-- Data for processing --
[Begin]

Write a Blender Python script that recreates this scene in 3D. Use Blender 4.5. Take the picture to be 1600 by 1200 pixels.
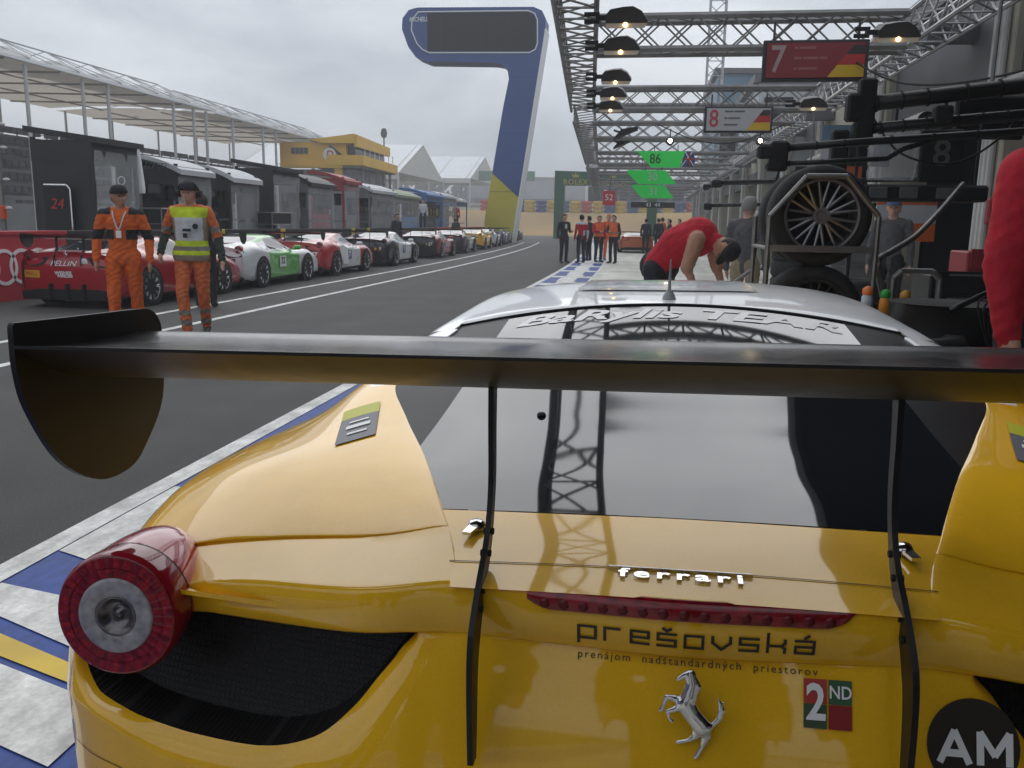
import bpy, bmesh, math, random
import numpy as np
from mathutils import Vector, Matrix, Euler
random.seed(7); rng = np.random.RandomState(11)
R = math.radians
for o in list(bpy.data.objects): bpy.data.objects.remove(o)
SC = bpy.context.scene
COL = SC.collection

# ---------------------------------------------------------------- camera
cam = bpy.data.cameras.new('camera'); cam_o = bpy.data.objects.new('camera', cam); COL.objects.link(cam_o)
SC.camera = cam_o
rt = Vector((0.98872209, 0.14877612, 0.01715513)); up = Vector((-0.04402604, 0.17925708, 0.98281667)); fw = Vector((-0.14314447, 0.97248782, -0.18378546))
m = Matrix((rt, up, -fw)).transposed().to_4x4(); m.translation = (0, 0, 1.37)
cam_o.matrix_world = m
cam.sensor_width = 36; cam.lens = 36 * 1340 / 1600; cam.clip_start = .05; cam.clip_end = 3000
SC.render.resolution_x, SC.render.resolution_y = 1024, 768

# ---------------------------------------------------------------- world: overcast sky
SUN_EL, SUN_AZ = 48.0, -14.0       # degrees; azimuth from the pit-lane direction (+Y), negative to the left
W = bpy.data.worlds.new('World'); SC.world = W; W.use_nodes = True
nt = W.node_tree; N = nt.nodes; L = nt.links; N.clear()
out = N.new('ShaderNodeOutputWorld'); bg = N.new('ShaderNodeBackground'); L.new(bg.outputs[0], out.inputs[0])
sky = N.new('ShaderNodeTexSky'); sky.sky_type = 'NISHITA'; sky.sun_disc = False
sky.sun_elevation = R(SUN_EL); sky.sun_rotation = R(SUN_AZ); sky.dust_density = 3
tc = N.new('ShaderNodeTexCoord'); mp = N.new('ShaderNodeMapping'); mp.inputs['Scale'].default_value = (1, 1, 2.6)
L.new(tc.outputs['Generated'], mp.inputs[0])
n1 = N.new('ShaderNodeTexNoise'); n1.inputs['Scale'].default_value = 3.1; n1.inputs['Detail'].default_value = 7; n1.inputs['Roughness'].default_value = .56; n1.inputs['Distortion'].default_value = .35
L.new(mp.outputs[0], n1.inputs[0])
rp = N.new('ShaderNodeValToRGB'); L.new(n1.outputs['Fac'], rp.inputs[0])
rp.color_ramp.elements[0].position = .34; rp.color_ramp.elements[0].color = (4.9, 5.5, 6.3, 1)
rp.color_ramp.elements[1].position = .66; rp.color_ramp.elements[1].color = (9.2, 9.65, 10.2, 1)
mx = N.new('ShaderNodeMix'); mx.data_type = 'RGBA'; mx.inputs[0].default_value = .9
L.new(sky.outputs[0], mx.inputs[6]); L.new(rp.outputs[0], mx.inputs[7]); L.new(mx.outputs[2], bg.inputs[0])
bg.inputs[1].default_value = .1
sun = bpy.data.lights.new('sun', 'SUN'); sun.energy = 1.25; sun.angle = R(75); sun.color = (1, .98, .955)
sun_o = bpy.data.objects.new('sun', sun); COL.objects.link(sun_o)
sd = Vector((math.sin(R(SUN_AZ)) * math.cos(R(SUN_EL)), math.cos(R(SUN_AZ)) * math.cos(R(SUN_EL)), math.sin(R(SUN_EL))))
sun_o.rotation_euler = sd.to_track_quat('Z', 'Y').to_euler()
VS = SC.view_settings; VS.view_transform = 'Standard'; VS.look = 'None'; VS.exposure = .05; VS.gamma = 1; VS.use_curve_mapping = False
SC.render.engine = 'CYCLES'; SC.cycles.max_bounces = 7; SC.cycles.transparent_max_bounces = 10
SC.cycles.use_denoising = True; SC.cycles.caustics_reflective = False; SC.cycles.caustics_refractive = False

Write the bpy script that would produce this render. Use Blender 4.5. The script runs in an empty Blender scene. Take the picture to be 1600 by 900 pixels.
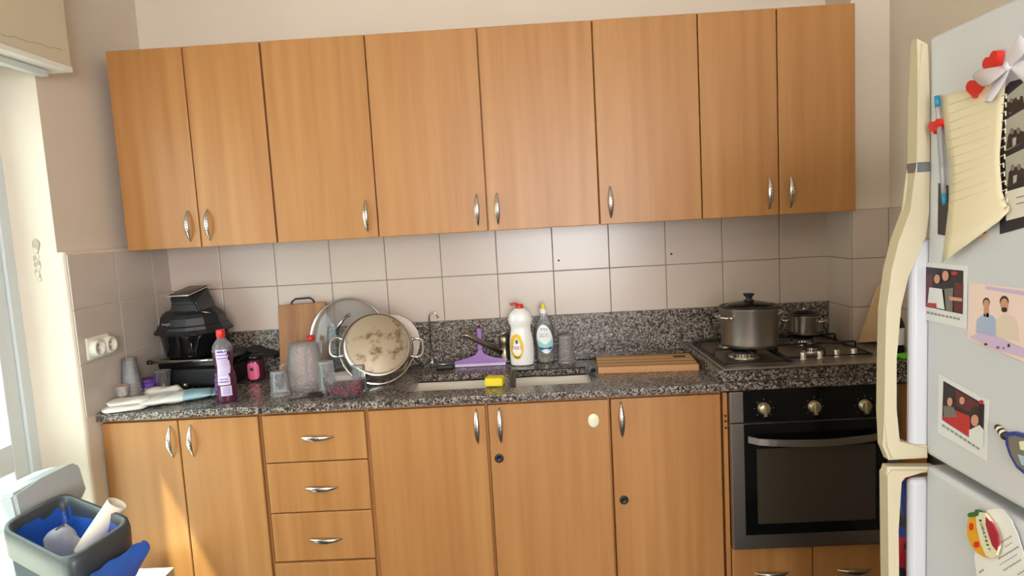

[End]

-- Job --
Your task is to set down the records shown above exactly, minus any pictures.

-- Response to this task --
Write a Blender Python script that recreates this scene in 3D. Use Blender 4.5. Take the picture to be 1600 by 1200 pixels.
import bpy, bmesh, math, random
import numpy as np
from mathutils import Vector, Matrix, Euler
random.seed(7); rng = np.random.RandomState(11)
R = math.radians
for o in list(bpy.data.objects): bpy.data.objects.remove(o)
SC = bpy.context.scene
COL = SC.collection

# ---------------------------------------------------------------- camera
cam = bpy.data.cameras.new('camera'); cam_o = bpy.data.objects.new('camera', cam); COL.objects.link(cam_o)
SC.camera = cam_o
rt = Vector((0.98872209, 0.14877612, 0.01715513)); up = Vector((-0.04402604, 0.17925708, 0.98281667)); fw = Vector((-0.14314447, 0.97248782, -0.18378546))
m = Matrix((rt, up, -fw)).transposed().to_4x4(); m.translation = (0, 0, 1.37)
cam_o.matrix_world = m
cam.sensor_width = 36; cam.lens = 36 * 1340 / 1600; cam.clip_start = .05; cam.clip_end = 3000
SC.render.resolution_x, SC.render.resolution_y = 1024, 768

# ---------------------------------------------------------------- world: overcast sky
SUN_EL, SUN_AZ = 48.0, -14.0       # degrees; azimuth from the pit-lane direction (+Y), negative to the left
W = bpy.data.worlds.new('World'); SC.world = W; W.use_nodes = True
nt = W.node_tree; N = nt.nodes; L = nt.links; N.clear()
out = N.new('ShaderNodeOutputWorld'); bg = N.new('ShaderNodeBackground'); L.new(bg.outputs[0], out.inputs[0])
sky = N.new('ShaderNodeTexSky'); sky.sky_type = 'NISHITA'; sky.sun_disc = False
sky.sun_elevation = R(SUN_EL); sky.sun_rotation = R(SUN_AZ); sky.dust_density = 3
tc = N.new('ShaderNodeTexCoord'); mp = N.new('ShaderNodeMapping'); mp.inputs['Scale'].default_value = (1, 1, 2.6)
L.new(tc.outputs['Generated'], mp.inputs[0])
n1 = N.new('ShaderNodeTexNoise'); n1.inputs['Scale'].default_value = 3.1; n1.inputs['Detail'].default_value = 7; n1.inputs['Roughness'].default_value = .56; n1.inputs['Distortion'].default_value = .35
L.new(mp.outputs[0], n1.inputs[0])
rp = N.new('ShaderNodeValToRGB'); L.new(n1.outputs['Fac'], rp.inputs[0])
rp.color_ramp.elements[0].position = .34; rp.color_ramp.elements[0].color = (4.9, 5.5, 6.3, 1)
rp.color_ramp.elements[1].position = .66; rp.color_ramp.elements[1].color = (9.2, 9.65, 10.2, 1)
mx = N.new('ShaderNodeMix'); mx.data_type = 'RGBA'; mx.inputs[0].default_value = .9
L.new(sky.outputs[0], mx.inputs[6]); L.new(rp.outputs[0], mx.inputs[7]); L.new(mx.outputs[2], bg.inputs[0])
bg.inputs[1].default_value = .1
sun = bpy.data.lights.new('sun', 'SUN'); sun.energy = 1.25; sun.angle = R(75); sun.color = (1, .98, .955)
sun_o = bpy.data.objects.new('sun', sun); COL.objects.link(sun_o)
sd = Vector((math.sin(R(SUN_AZ)) * math.cos(R(SUN_EL)), math.cos(R(SUN_AZ)) * math.cos(R(SUN_EL)), math.sin(R(SUN_EL))))
sun_o.rotation_euler = sd.to_track_quat('Z', 'Y').to_euler()
VS = SC.view_settings; VS.view_transform = 'Standard'; VS.look = 'None'; VS.exposure = .05; VS.gamma = 1; VS.use_curve_mapping = False
SC.render.engine = 'CYCLES'; SC.cycles.max_bounces = 7; SC.cycles.transparent_max_bounces = 10
SC.cycles.use_denoising = True; SC.cycles.caustics_reflective = False; SC.cycles.caustics_refractive = False

Write the bpy script that would produce this render. Use Blender 4.5. The script runs in an empty Blender scene. Take the picture to be 1600 by 900 pixels.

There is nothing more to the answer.